I submit that my measure is better. Smith is right that real median wages have stayed fairly flat from 1980 to 2000, and in fact they have also varied little from 2000 to 2013. But that does not seem consistent with increasing cries of economic distress, as people have lost jobs, homes, and, too often, their pensions. I have always thought that declining real wages were fairly invisible at first: People might have made less than the previous generation, but for any given individual, that effect was offset by their increasing experience over time, leading to a slightly higher real income for that person. It was only when large numbers of people began to lose jobs, and could not find anything that paid as much as their old job, that the issue of middle class decline rose more to public consciousness.
Having shifted measures in midstream, Smith's final comments are rather less compelling.

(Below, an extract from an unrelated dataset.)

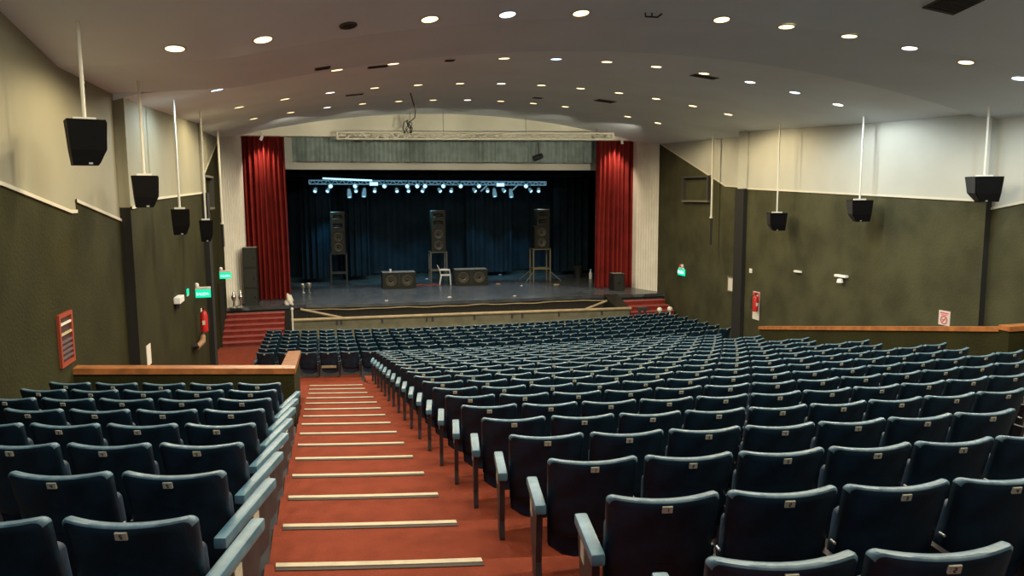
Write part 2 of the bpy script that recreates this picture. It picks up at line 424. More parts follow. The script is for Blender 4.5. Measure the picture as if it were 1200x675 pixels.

He has via this shift precluded the answer that women entered the workforce in large numbers from 1980 to 2000 to help maintain consumption, a position buttressed by the finding of Elizabeth Warren and co-researchers that private debt has increased sharply. I would also point out that women entered the workforce more rapidly in the 1973-79 period (when incomes were falling the most consistently) than in 1980-2000, as a close inspection of this FRED chart will show. Finally, going back to Warren's work, she argues that the rapid rise of home prices swallowed up the nominal income increase due to women entering the workforce, and that the average house grew in size by less than half a room in over 20 years, even while new single-family houses were growing by the much larger percentages Smith gave in his initial article.
Hence, Smith's claim that I'm saying increased women's labor force participation "represents a deterioration in the living standards of the average American" is mistaken, based on his using a different measure of middle class income than I do. I have tried to indicate why I think my measure is better, which would make women's labor force participation indeed at least in part a response to the falling incomes his measure doesn't show.